Recensioni / Scholem, il filosofo militante della mistica

Si celebra quest'oggi per tutto o quasi il Vecchio Continente la giornata europea della cultura ebraica: visite guidate a sinagoghe, concerti, degustazioni e scorci di un mondo vecchio e nuovo (per informazioni su questa festosa teoria di eventi di cui è costellata anche l'Italia, rivolgersi allo 06/681621, o www.ucei.it). Qualche decina di giorni fa, invece, si è commemorato un luogo tanto simbolico quanto reale che ha sconquassato la storia più recente con la sua sola, muta presenza: il muro di Berlino.
Questa sommaria coincidenza sul calendario non sarebbe probabilmente dispiaciuta a Gershom/Gerhard Scholem, uno fra i maggiori intellettuale dell’ebraismo di questo secolo, nato nella città tedesca nel 1897 e morto a Gerusalemme nel 1982. Di lui le edizioni Quodlibet (via Padre Matteo Ricci 108, 62100 Macerata, www.quodlibet.it) stampano ora due interessanti interviste: Scholem/Shalom. Due conversazioni con Gershom Scholem su Israele, gli ebrei e la qabbalah, a cura di Gianfranco Bonola, introduzione di Friedrich Niewohner (pp.132, L. 22.000).
Scholem è stato un grande filologo che ha restituito all'ebraismo un patrimonio culturale e religioso rimasto latente per secoli, quello della mistica e delle sue inesauribili suggestioni. Ma è stato anche un intellettuale militante, a volte acceso e a volte sconsolato, che ha ripensato l'ebraismo nel confronto con i tempi e soprattutto ha vissuto di persona le proprie idee, trasformandole in esperienze.

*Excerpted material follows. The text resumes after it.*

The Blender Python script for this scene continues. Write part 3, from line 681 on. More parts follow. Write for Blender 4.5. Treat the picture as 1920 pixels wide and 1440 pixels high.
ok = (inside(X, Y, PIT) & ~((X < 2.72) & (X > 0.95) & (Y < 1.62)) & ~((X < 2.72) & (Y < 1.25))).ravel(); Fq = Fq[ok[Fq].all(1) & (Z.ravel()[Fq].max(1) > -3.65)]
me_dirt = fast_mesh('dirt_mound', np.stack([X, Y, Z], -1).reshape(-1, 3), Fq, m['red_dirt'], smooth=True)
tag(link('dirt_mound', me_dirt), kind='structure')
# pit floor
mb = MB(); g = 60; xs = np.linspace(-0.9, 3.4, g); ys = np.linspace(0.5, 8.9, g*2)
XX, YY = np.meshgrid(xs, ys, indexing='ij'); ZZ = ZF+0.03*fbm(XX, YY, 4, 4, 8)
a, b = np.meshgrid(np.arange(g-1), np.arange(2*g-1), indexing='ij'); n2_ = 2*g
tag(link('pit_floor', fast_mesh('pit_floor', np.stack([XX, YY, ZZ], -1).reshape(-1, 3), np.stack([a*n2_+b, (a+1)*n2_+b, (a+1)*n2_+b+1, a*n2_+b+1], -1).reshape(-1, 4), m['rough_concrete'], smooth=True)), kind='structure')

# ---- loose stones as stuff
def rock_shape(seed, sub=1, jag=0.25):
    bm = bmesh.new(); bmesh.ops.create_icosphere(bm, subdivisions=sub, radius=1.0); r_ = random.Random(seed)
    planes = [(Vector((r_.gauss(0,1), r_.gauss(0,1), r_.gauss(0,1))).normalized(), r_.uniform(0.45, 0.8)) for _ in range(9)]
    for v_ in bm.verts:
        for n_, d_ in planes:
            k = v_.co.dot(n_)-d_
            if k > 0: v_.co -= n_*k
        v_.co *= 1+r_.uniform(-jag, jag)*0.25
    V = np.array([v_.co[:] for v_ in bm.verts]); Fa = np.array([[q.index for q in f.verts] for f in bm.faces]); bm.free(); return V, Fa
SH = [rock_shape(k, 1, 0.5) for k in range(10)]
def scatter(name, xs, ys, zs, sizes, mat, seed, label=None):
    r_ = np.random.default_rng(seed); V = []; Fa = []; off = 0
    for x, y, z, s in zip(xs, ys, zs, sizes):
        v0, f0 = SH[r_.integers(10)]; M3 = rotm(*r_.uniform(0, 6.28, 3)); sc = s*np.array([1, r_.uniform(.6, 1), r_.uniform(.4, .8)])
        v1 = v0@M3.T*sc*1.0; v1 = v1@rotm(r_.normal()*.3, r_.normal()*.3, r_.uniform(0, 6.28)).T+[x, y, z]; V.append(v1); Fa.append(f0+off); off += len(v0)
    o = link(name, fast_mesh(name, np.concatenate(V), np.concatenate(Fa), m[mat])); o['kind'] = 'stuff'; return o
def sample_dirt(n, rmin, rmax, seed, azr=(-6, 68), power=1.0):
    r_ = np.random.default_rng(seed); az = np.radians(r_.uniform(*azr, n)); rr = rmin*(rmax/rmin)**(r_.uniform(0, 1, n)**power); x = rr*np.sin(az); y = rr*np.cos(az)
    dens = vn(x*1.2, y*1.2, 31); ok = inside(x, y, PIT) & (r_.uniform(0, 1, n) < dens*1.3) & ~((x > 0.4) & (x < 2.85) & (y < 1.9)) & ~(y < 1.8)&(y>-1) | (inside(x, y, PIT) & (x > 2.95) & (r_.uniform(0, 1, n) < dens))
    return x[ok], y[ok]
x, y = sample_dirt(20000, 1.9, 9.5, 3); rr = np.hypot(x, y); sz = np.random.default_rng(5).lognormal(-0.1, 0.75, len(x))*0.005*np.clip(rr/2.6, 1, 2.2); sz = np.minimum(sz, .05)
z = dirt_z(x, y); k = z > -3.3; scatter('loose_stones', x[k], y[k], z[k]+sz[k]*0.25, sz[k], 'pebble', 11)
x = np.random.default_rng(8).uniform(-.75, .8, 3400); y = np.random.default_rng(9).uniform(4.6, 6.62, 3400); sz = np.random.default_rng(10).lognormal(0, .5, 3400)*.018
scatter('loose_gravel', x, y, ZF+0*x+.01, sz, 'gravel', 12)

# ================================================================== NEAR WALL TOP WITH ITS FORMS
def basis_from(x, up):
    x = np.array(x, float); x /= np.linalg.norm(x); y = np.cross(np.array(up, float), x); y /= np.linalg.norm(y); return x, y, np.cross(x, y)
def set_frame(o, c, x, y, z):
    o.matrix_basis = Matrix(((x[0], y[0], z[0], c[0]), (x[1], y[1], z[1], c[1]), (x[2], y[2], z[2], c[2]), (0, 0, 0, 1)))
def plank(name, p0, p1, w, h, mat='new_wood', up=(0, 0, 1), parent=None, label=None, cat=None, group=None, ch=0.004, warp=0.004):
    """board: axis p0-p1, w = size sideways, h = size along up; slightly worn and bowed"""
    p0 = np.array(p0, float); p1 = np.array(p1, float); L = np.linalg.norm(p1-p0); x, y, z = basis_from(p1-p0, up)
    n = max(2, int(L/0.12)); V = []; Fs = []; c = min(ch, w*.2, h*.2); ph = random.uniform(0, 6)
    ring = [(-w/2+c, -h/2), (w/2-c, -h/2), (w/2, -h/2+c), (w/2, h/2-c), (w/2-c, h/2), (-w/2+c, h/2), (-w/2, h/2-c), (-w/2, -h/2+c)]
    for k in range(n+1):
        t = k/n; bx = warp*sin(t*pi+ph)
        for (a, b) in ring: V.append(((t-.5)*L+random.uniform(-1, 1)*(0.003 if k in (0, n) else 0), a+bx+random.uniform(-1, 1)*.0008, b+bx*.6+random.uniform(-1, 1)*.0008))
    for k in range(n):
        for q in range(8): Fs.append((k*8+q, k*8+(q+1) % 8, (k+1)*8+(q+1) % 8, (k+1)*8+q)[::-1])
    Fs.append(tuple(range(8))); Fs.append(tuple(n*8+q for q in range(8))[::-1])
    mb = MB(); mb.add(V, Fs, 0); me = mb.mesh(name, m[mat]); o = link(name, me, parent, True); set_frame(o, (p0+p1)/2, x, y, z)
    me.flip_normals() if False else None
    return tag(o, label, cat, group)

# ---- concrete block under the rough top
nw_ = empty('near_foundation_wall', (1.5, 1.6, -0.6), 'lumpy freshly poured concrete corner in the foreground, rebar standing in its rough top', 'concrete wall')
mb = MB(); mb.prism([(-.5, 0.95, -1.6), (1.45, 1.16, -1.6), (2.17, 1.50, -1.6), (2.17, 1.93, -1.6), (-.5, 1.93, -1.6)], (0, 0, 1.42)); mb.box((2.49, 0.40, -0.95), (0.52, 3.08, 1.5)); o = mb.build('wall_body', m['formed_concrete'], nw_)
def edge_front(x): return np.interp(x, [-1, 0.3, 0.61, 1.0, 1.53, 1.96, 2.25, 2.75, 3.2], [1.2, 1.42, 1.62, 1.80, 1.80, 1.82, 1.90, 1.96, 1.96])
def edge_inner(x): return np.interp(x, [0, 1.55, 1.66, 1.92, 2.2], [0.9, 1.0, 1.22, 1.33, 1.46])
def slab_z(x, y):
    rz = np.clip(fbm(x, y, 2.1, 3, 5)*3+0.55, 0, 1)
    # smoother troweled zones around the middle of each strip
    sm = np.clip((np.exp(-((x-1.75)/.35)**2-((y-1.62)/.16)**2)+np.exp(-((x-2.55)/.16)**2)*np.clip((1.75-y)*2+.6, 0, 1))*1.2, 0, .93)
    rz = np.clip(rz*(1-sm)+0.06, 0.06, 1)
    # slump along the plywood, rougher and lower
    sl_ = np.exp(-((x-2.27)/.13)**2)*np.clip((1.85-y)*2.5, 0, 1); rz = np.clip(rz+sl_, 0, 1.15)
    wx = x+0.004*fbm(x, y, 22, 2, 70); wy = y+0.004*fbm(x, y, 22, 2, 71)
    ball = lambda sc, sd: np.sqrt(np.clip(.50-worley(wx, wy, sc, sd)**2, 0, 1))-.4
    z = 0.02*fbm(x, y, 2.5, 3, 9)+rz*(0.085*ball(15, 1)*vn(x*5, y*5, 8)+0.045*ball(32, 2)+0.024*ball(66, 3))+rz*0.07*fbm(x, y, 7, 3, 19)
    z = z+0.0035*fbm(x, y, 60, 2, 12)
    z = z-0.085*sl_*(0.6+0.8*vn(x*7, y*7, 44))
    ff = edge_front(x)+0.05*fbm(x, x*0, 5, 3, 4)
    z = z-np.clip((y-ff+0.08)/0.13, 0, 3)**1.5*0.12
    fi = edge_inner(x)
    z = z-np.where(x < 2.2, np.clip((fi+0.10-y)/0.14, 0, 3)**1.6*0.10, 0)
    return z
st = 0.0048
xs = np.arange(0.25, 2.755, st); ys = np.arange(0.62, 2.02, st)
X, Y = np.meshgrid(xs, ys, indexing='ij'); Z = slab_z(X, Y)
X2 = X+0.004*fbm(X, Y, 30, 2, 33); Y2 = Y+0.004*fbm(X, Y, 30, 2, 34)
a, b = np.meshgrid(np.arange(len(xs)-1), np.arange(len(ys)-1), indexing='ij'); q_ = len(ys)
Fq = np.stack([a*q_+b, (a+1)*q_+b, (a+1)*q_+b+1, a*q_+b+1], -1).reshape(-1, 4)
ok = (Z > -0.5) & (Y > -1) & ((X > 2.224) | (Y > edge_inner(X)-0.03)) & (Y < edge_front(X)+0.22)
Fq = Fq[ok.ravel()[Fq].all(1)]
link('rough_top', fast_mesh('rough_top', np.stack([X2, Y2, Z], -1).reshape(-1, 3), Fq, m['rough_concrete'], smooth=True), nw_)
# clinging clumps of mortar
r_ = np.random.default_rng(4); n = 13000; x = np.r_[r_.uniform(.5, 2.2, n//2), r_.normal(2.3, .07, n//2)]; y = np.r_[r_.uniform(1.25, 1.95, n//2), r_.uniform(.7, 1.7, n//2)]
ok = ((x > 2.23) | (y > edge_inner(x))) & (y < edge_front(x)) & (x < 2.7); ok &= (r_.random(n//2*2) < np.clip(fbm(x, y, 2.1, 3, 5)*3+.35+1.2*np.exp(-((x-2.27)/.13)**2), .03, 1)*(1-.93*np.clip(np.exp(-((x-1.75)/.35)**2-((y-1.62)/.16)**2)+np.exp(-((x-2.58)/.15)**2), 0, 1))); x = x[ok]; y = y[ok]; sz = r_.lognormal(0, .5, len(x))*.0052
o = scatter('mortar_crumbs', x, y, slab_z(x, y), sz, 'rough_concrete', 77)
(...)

Tutto questo ed altro si racconta sul filo delle domande postegli.
Nato in una famiglia ebraica berlinese dalle aspirazioni assimilatorie sorte sulla scorta dell'emancipazione, Scholem capì ben presto che la secolarizzazione era una sfida che l'ebraismo - in quanto fede e identità - doveva cogliere senza illusioni, sapendo che essa è affrancamento ma anche rischio. L'assimilazione era un pericoloso autoinganno, racconta lo studioso e racconta anche tragicamente la Storia, di lì a qualche anno.
La scelta sionista di Scholem, guardata con diffidenza quando non con scherno da familiari e amici (fra i quali il grande Walter Benjamin), fu per lui "un'esigenza di sincerità" nel confronto con se stessi e con il mondo esterno. A 26 anni egli lascia la Germania diretto all'yishuv, la società ebraica in costruzione nella Palestina sotto mandato britannico. Ma anche qui Scholem dimostra una straordinaria anarchia intellettuale, che ne farà sempre figura solitaria tanto sul piano politico quanto su quello culturale. Egli rifiuta infatti sia l'illusione degli ebrei berlinesi che rinnegano la propria identità per compiacenza verso il mondo esterno, sia un'identità che sia passivo rispetto della tradizione.
Scholem non fu un ebreo osservante; egli si avvicinò alla qabbalah (non a caso dopo gli studi di matematica) perché insoddisfatto da quella lettura monolitica dell'ebraismo che ne faceva un sistema fondato esclusivamente sul rispetto e lo studio dei precetti. Il suo immenso lavoro sui testi della tradizione mistica, condotto ancora una volta in una solitudine a tratti beata a tratti tormentosa, ha dimostrato che questo patrimonio di immagini e parole è stato per secoli e millenni un'anima pulsante e pensante.